In Sharp v. County of Orange, published September 19, 2017, a divided 9th Circuit panel affirmed in part and reversed in part denial of the defendant deputies' motion for summary judgment based on qualified immunity. Deputies had an arrest warrant for a suspect. They went to the suspect's parents' house, listed on his probation documents as his residence. The suspect's parents had kicked him out of the house, but he was there that night to pick up belongings. When deputies knocked, a person matching the suspect's description was reported to have rushed out of the house, then reentering. Two defendant deputies arrived at the house without having seen a photo of the warrant subject or knowing his name. They did hear a description of the suspect's clothing. As they approached the house, the suspect's father walked out of the house wearing different clothes. He contended he walked toward them calmly. The deputies were uncertain whether the father was the warrant subject, but they arrested him. One shoved the father's arm up when handcuffing him, allegedly injuring the father's shoulder. Shortly after the arrest, the warrant subject's mother informed the deputies that they had arrested the wrong suspect. The deputies realized their mistake, but kept the father handcuffed and locked in their patrol car as they questioned him about his son's whereabouts. The father protested, swore, and threatened to sue the deputies. In response, a defendant deputy told the father, "If you weren't being so argumentative, I'd probably just put you on the curb." The father was detained about 20 minutes. The deputies searched the house. The father sued the deputies for violating the Fourth Amendment by arresting him, by detaining him in the car, the search of his person, and use of excessive force. He asserted a First Amendment claim for retaliatory arrest based on failure to release him. The father and mother sued for search of their home. They also asserted California law claims.

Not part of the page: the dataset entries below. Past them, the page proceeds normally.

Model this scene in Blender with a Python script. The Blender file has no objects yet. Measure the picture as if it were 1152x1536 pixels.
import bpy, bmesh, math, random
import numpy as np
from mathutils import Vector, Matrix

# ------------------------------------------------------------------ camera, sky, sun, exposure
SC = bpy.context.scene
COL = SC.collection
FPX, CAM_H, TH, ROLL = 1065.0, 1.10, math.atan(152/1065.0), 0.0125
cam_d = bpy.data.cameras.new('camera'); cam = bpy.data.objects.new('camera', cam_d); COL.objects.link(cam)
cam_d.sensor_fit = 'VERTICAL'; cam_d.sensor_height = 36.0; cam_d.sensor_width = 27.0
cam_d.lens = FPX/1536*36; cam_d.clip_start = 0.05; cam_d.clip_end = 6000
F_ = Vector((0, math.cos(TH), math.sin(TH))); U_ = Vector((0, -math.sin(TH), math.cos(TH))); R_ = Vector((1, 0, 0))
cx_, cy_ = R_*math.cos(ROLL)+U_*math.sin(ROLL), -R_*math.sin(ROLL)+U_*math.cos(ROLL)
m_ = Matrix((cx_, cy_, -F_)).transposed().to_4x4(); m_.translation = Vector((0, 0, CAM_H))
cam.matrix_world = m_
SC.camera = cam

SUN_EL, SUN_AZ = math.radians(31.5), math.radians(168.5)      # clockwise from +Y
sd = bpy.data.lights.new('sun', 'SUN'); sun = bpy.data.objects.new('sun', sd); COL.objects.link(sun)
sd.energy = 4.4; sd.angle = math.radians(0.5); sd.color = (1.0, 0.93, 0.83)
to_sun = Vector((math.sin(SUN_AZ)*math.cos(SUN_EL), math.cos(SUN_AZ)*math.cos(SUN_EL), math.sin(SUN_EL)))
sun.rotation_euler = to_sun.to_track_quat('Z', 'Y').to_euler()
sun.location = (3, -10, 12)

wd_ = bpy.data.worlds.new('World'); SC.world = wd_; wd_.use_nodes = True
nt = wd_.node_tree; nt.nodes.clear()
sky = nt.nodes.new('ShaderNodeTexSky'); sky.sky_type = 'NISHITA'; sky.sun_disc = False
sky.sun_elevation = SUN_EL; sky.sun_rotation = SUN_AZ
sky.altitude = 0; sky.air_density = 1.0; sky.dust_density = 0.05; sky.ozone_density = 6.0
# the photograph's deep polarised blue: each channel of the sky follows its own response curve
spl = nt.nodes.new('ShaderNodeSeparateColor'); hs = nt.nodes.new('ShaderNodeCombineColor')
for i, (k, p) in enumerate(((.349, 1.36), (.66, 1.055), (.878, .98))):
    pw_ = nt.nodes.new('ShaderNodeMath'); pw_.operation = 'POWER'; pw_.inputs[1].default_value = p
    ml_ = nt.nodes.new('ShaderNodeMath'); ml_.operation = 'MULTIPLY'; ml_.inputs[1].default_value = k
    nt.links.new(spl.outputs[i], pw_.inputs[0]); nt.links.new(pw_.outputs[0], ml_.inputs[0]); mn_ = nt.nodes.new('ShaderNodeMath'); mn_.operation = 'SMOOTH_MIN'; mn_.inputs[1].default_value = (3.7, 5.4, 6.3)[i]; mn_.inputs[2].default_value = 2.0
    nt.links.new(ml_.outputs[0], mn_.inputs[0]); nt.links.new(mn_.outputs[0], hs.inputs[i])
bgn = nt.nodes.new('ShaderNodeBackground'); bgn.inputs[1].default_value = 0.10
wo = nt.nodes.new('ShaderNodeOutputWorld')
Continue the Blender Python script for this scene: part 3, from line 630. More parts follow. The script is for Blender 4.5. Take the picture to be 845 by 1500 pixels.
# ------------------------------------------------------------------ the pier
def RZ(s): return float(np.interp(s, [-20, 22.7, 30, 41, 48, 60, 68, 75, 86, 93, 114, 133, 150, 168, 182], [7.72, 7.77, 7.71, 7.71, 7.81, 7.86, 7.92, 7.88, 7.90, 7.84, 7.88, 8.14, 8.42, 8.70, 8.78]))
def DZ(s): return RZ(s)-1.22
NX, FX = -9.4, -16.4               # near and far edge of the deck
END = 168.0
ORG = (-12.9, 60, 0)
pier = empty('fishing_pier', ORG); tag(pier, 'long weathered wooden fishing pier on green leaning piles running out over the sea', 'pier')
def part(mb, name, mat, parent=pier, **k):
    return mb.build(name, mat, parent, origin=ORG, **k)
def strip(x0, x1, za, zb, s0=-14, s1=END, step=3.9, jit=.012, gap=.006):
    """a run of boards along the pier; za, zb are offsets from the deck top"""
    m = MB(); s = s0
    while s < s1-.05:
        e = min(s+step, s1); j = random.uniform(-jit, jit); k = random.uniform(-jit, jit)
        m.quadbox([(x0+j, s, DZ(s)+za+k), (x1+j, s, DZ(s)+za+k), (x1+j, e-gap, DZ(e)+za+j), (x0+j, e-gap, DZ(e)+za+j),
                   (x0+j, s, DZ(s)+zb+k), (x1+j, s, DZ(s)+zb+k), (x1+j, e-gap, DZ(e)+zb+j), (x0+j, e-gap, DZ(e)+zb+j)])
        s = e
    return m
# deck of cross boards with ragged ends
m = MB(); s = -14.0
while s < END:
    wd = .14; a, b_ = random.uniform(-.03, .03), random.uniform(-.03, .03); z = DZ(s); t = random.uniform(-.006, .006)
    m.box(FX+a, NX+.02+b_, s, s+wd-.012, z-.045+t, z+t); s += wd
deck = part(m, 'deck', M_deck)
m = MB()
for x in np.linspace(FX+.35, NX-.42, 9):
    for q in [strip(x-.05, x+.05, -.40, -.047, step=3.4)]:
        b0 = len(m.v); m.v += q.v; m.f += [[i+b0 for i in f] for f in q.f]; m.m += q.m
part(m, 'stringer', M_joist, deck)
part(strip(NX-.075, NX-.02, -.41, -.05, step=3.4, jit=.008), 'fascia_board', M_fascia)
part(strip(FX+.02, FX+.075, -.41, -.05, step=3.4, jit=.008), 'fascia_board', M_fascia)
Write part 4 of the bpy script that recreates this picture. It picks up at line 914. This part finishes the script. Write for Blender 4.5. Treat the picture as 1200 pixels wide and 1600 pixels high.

The 9th Circuit held that the deputies' initial arrest of the father was unconstitutional, because the mistake of the father's identity for that of the son's was unreasonable. The father did not match the son's description, was wearing different clothes, and was walking toward them. The arrest therefore violated the Fourth Amendment. But the majority concluded that the deputies were entitled to qualified immunity, because the Fourth Amendment violation was not "obvious" and because no binding case law at the time indicated that arresting the wrong person as a warrant subject by deputies arriving late on the scene in a dynamic and evolving scene with a fleeing subject prone to act violently violated the Fourth Amendment. The majority opined that finding an "obvious" violation of the law that did not require existing case law establishing unconstitutionality was "problematic" for Fourth Amendment violations. The 9th Circuit also ruled that the detention could not be justified by extending to an arrest warrant the authority that a search warrant allows the police to detain the occupants of a home subject to the warrant. But again, the deputies were entitled to qualified immunity on that point, because the law did not clearly establish that arrest warrants would not be treated like search warrants. The court also concluded that continuing to detain the father after the mistake was discovered was unreasonable. But the majority concluded that no case law clearly established the unconstitutionality, so the officers were entitled to qualified immunity on the claim that the detention without probable cause violated the Fourth Amendment. The qualified immunity for the arrest also applied to the search of the father's person. Because the son had a probation condition that permitted warrantless arrests of his residences, and he listed the home as his residence, the deputies' search of the house did not violate the Fourth Amendment.
The court ruled, however, that the retaliatory detention of the suspect in the car (as shown by the officer's statement) did violate the father's First Amendment rights, and that case law at the time clearly established that the detention in retaliation for the father's statements would violate the First Amendment. The officers were therefore not entitled to qualified immunity on that claim.
The court also ruled that the district court correctly rejected the state law immunities that the officers asserted to the state law claims. Discretionary immunity under Government Code section 820.2 did not apply to detentions or arrests of suspects or other non-policy decisions. The court declined to follow lower California appellate courts that had expanded application of Government Code section 821.6's prosecution immunity to torts other than malicious prosecution. The immunities for reasonable belief that an arrestee is the subject of a warrant (Civ. Code, § 43.55(a)) and for arrests with reasonable cause (Penal Code, §847(b)(1)) did not apply, because the deputies' arrest and detention of the father was unreasonable.
A dissenting judge opined that the violations of the Fourth Amendment as to the father were obvious, and that qualified immunity should have been denied.